Stored dataset items:
-.-.-
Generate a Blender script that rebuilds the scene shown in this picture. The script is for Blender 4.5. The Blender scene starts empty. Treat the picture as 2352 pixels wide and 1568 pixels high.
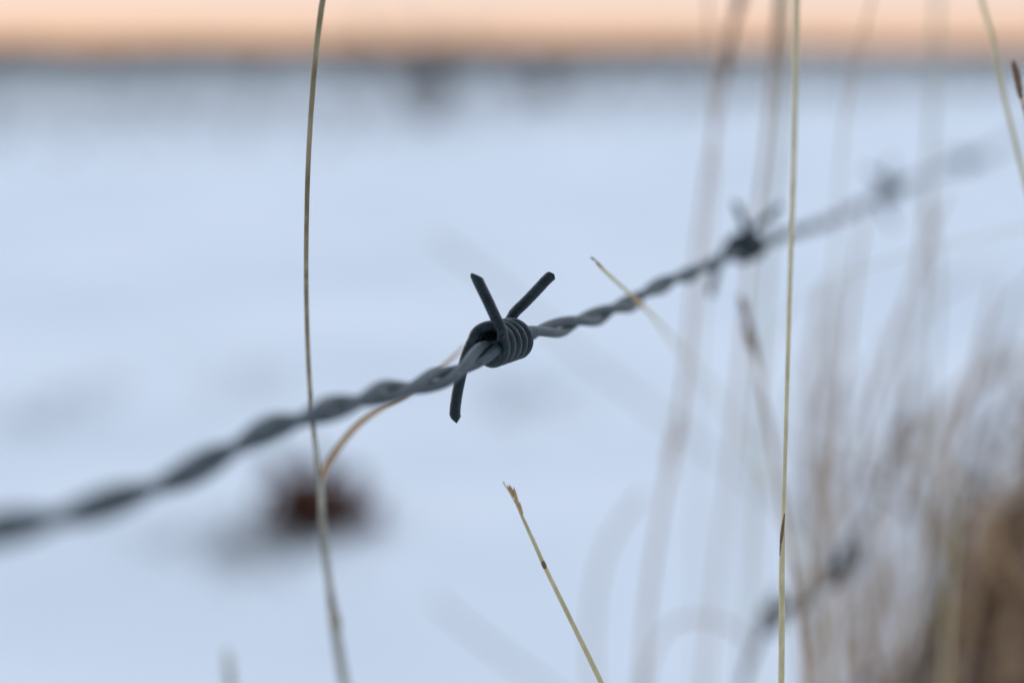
import bpy, math, random
from mathutils import Vector, Matrix, noise
random.seed(7)
R = math.radians
scene = bpy.context.scene
COL = scene.collection

# ------------------------------------------------------------------ camera
CAM_H = 0.85                    # camera height above the snow
PITCH = 7.24                    # degrees below the horizon
FPX = 5273.0                    # focal length in units of a 2352 wide picture
Z0 = 0.26                       # focus distance: the near barb
cam = bpy.data.cameras.new('camera')
cam.lens = 50.0
cam.sensor_width = 2352.0 / FPX * 50.0
cam.clip_start = 0.01
cam.clip_end = 12000
cam.dof.use_dof = True
cam.dof.focus_distance = Z0 * 1.004
cam.dof.aperture_fstop = 7.6
cam_o = bpy.data.objects.new('camera', cam)
COL.objects.link(cam_o)
cam_o.location = (0, 0, CAM_H)
cam_o.rotation_euler = (R(90 - PITCH), 0, 0)
scene.camera = cam_o

# ------------------------------------------------------------------ sky, sun, exposure
SUN_EL, SUN_AZ = 3.0, -38.0     # sun low, ahead and left of the frame (azimuth from +Y, clockwise)
w = bpy.data.worlds.new('World')
scene.world = w
w.use_nodes = True
nt = w.node_tree
nt.nodes.clear()
out = nt.nodes.new('ShaderNodeOutputWorld')
bg = nt.nodes.new('ShaderNodeBackground')
sky = nt.nodes.new('ShaderNodeTexSky')
sky.sky_type = 'NISHITA'
sky.sun_disc = False
sky.sun_elevation = R(SUN_EL)
sky.sun_rotation = R(SUN_AZ)
sky.altitude = 100
sky.air_density = 1.0
sky.dust_density = 1.2
sky.ozone_density = 1.6
# the warm band of dusk sky just over the horizon, by elevation
geo = nt.nodes.new('ShaderNodeTexCoord')
sep = nt.nodes.new('ShaderNodeSeparateXYZ')
ramp = nt.nodes.new('ShaderNodeValToRGB')
mul = nt.nodes.new('ShaderNodeMath'); mul.operation = 'MULTIPLY'; mul.inputs[1].default_value = 2.0
nt.links.new(geo.outputs['Generated'], sep.inputs[0])
nt.links.new(sep.outputs['Z'], mul.inputs[0])
nt.links.new(mul.outputs[0], ramp.inputs[0])
els = ramp.color_ramp.elements
SK = 10.0
def ce(pos, c):
    e = els.new(pos); e.color = (*c, 1)
els[0].position = 0.0; els[0].color = (.98, 0.60, 0.41, 1)
els[1].position = 1.0; els[1].color = (1.00, 1.195, 1.49, 1)
ce(0.02, (1.0, 0.68, 0.50))
ce(0.05, (1.0, 0.83, 0.755))
ce(0.12, (1.00, .93, .96))
ce(0.35, (1.16, 1.255, 1.47))
gain = nt.nodes.new('ShaderNodeVectorMath'); gain.operation = 'SCALE'; gain.inputs['Scale'].default_value = SK
nt.links.new(ramp.outputs['Color'], gain.inputs[0])
# dusk: the half of the sky behind the camera, away from the glow, is dimmer
az_r = nt.nodes.new('ShaderNodeMapRange')
az_r.interpolation_type = 'SMOOTHSTEP'
az_r.inputs['From Min'].default_value = -.85; az_r.inputs['From Max'].default_value = .55
az_r.inputs['To Min'].default_value = SK * .30; az_r.inputs['To Max'].default_value = SK
nt.links.new(sep.outputs['Y'], az_r.inputs['Value'])
nt.links.new(az_r.outputs[0], gain.inputs['Scale'])
mixn = nt.nodes.new('ShaderNodeMix'); mixn.data_type = 'RGBA'; mixn.inputs['Factor'].default_value = 0.9
nt.links.new(sky.outputs[0], mixn.inputs['A'])
nt.links.new(gain.outputs[0], mixn.inputs['B'])
nt.links.new(mixn.outputs['Result'], bg.inputs['Color'])
bg.inputs['Strength'].default_value = 0.10
nt.links.new(bg.outputs[0], out.inputs[0])

sun = bpy.data.lights.new('sun', 'SUN')
sun.energy = 0.7
sun.angle = R(15)
sun.color = (1.0, 0.86, 0.74)
sun_o = bpy.data.objects.new('sun', sun)
COL.objects.link(sun_o)
az, el = R(SUN_AZ), R(SUN_EL)
sd = Vector((math.sin(az) * math.cos(el), math.cos(az) * math.cos(el), math.sin(el)))
sun_o.rotation_euler = (-sd).to_track_quat('-Z', 'Y').to_euler()
sun_o.location = (-4, 4, 6)

vs = scene.view_settings
vs.view_transform = 'Standard'
vs.look = 'None'
vs.exposure = 0.0
vs.gamma = 1.0
vs.use_curve_mapping = False
scene.cycles.use_denoising = True

# ------------------------------------------------------------------ helpers
cp, sp = math.cos(R(PITCH)), math.sin(R(PITCH))
RIGHT, UP, FWD = Vector((1, 0, 0)), Vector((0, sp, cp)), Vector((0, cp, -sp))
CAM = Vector((0, 0, CAM_H))

def at(px, py, zr):             # a point seen at (px, py) of the 2352x1568 picture, zr focus distances away
    z = zr * Z0
    return CAM + RIGHT * ((px - 1176) / FPX * z) + UP * ((784 - py) / FPX * z) + FWD * z

def on_ground(px, py):          # the snow seen at (px, py)
    d = at(px, py, 1) - CAM
    return CAM + d * (CAM_H / -d.z)

def tag(o, label=None, cat=None, group=None, kind=None):
    if label: o['label'] = label
    if cat: o['category'] = cat
    if group: o['group'] = group
    if kind: o['kind'] = kind
    return o

def empty(name, loc):
    o = bpy.data.objects.new(name, None)
    o.empty_display_size = 0.02
    o.location = loc
    COL.objects.link(o)
    return o

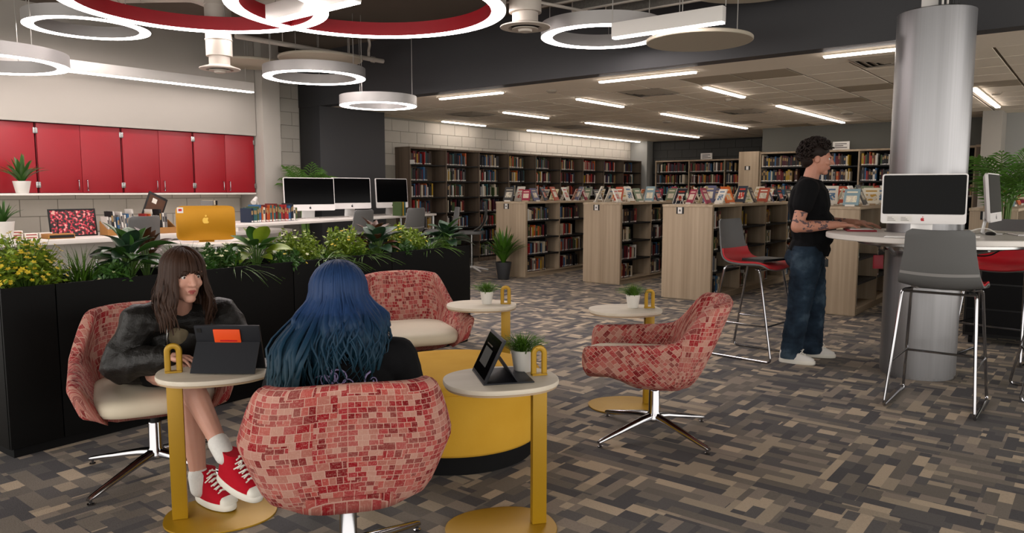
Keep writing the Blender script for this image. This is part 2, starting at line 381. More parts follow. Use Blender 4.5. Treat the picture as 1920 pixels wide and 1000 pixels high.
# ------------------------------------------------------------------ the room
ZC, ZH = 2.63, 3.42          # tiled ceiling, open deck above the lounge
XW = -9.8                    # left wall face
struct('floor', B(-10.2, 5, -3, 18.2, -0.1, 0), 'carpet', smooth=False)
wl = struct('wall_left', B(XW - 0.2, XW, -1.5, 17.9, 0, ZH), 'mortar_pale', smooth=False)
def blocks(parent, mat, axis, face, a0, a1, z0, z1, bl=0.40, bh=0.2, proud=0.006):
    """masonry blocks as shared-mesh children, joints left open between them"""
    def mk(L, h):
        key = (mat, axis, round(L, 3), round(h, 3))
        if key not in BC:
            m = MB().box(0, proud, 0, L, 0, h) if axis == 'y' else MB().box(0, L, -proud, 0, 0, h)
            BC[key] = m.mesh('block', mat, smooth=False, bevel=0.002, seg=1)
        return BC[key]
    z = z0; row = 0
    while z < z1 - 0.03:
        h = min(bh, z1 - z) - 0.008; a = a0 - (bl / 2 if row % 2 else 0)
        while a < a1 - 0.03:
            s0, s1 = max(a, a0), min(a + bl, a1)
            if s1 - s0 > 0.04:
                o = link('block', mk(s1 - s0 - 0.008, h), parent)
                o.location = (face, s0 + 0.004, z + 0.004) if axis == 'y' else (s0 + 0.004, face, z + 0.004)
            a += bl
        z += bh; row += 1
BC = {}
blocks(wl, 'block_pale', 'y', XW, 6.32, 7.05, 0.95, 3.35)
blocks(wl, 'block_pale', 'y', XW, 8.36, 17.28, 1.8, 2.6)
blocks(wl, 'block_pale', 'y', XW, 2.2, 6.02, 0.86, 1.34)
struct('trim_1', B(XW, -9.36, -1.5, 6.02, 2.125, ZH), 'wall_paint', smooth=False)                    # soffit above the red cabinets
struct('trim_2', B(XW, -9.2, 6.03, 6.31, 0, ZH), 'wall_paint', bevel=0.004)                          # white pilaster beside the cabinets
struct('trim_3', B(XW, -9.3, 7.06, 8.35, 0, ZC), 'charcoal_paint', bevel=0.004)                      # dark pier
struct('trim_4', B(XW, 5, 7.05, 7.25, ZC - 0.004, ZH), 'charcoal_paint', smooth=False)               # bulkhead where the ceiling drops
struct('trim_5', B(XW, -9.32, 17.3, 17.62, 0, ZC), 'light_grey_paint', bevel=0.004)
wb = struct('wall_back', B(XW, -5.55, 17.62, 17.8, 0, ZC), 'mortar_dark', smooth=False)
blocks(wb, 'block_dark', 'x', 17.62, -9.3, -5.6, 1.8, 2.6)
struct('wall_back_grey', B(-5.6, -1.3, 15.3, 17.8, 0, ZC), 'grey_paint', smooth=False)
struct('trim_6', B(-1.63, -1.36, 14.14, 15.3, 0, ZC), 'wall_paint', bevel=0.004)
struct('wall_right', B(-1.36, 5, 14.75, 15.3, 0, ZC), 'light_grey_paint', smooth=False)
struct('ceiling_deck', B(-10, 5, -3, 7.06, ZH, ZH + 0.1), 'deck_paint', smooth=False)
struct('trim_7', B(-7.2, 4, 4.55, 4.75, 3.2, ZH), 'duct', bevel=0.006)                               # pale steel beam under the deck
# dropped ceiling: plain margin, then 0.61 m lay-in tiles in a metal grid
cl = struct('ceiling', B(-10, 5, 7.06, 17.9, ZC + 0.012, ZC + 0.1), 'grid_white', smooth=False)
struct('ceiling_margin', B(-10, 5, 7.06, 7.98, ZC, ZC + 0.012), 'tile_white', cl, smooth=False)
ty0, tx0, TW, TH_ = 7.98, -10.02, 0.61, 0.61
tile_w = MB().box(0.014, TW - 0.014, 0.014, TH_ - 0.014, 0, 0.009).mesh('ceiling_tile', 'tile_white', smooth=False)
tile_g = MB().box(0.014, TW - 0.014, 0.014, TH_ - 0.014, 0, 0.009).mesh('ceiling_tile', 'tile_grey', smooth=False)
greys = {(10, 0), (11, 0), (12, 3), (13, 3), (10, 5), (11, 5), (8, 11), (13, 4), (14, 4), (7, 9)}
for i in range(18):
    for j in range(16):
        o = link('ceiling_tile', tile_g if (i, j) in greys else tile_w, cl); o.location = (tx0 + i * TW, ty0 + j * TH_, ZC + 0.001)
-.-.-
(Stated goal) Return exactly what appears from the opening line of the material through the line with "COL = scene.collection", apart from the pictures.

(Expected answer)
Generate a Blender script that rebuilds the scene shown in this picture. The script is for Blender 4.5. The Blender scene starts empty. Treat the picture as 2352 pixels wide and 1568 pixels high.
import bpy, math, random
from mathutils import Vector, Matrix, noise
random.seed(7)
R = math.radians
scene = bpy.context.scene
COL = scene.collection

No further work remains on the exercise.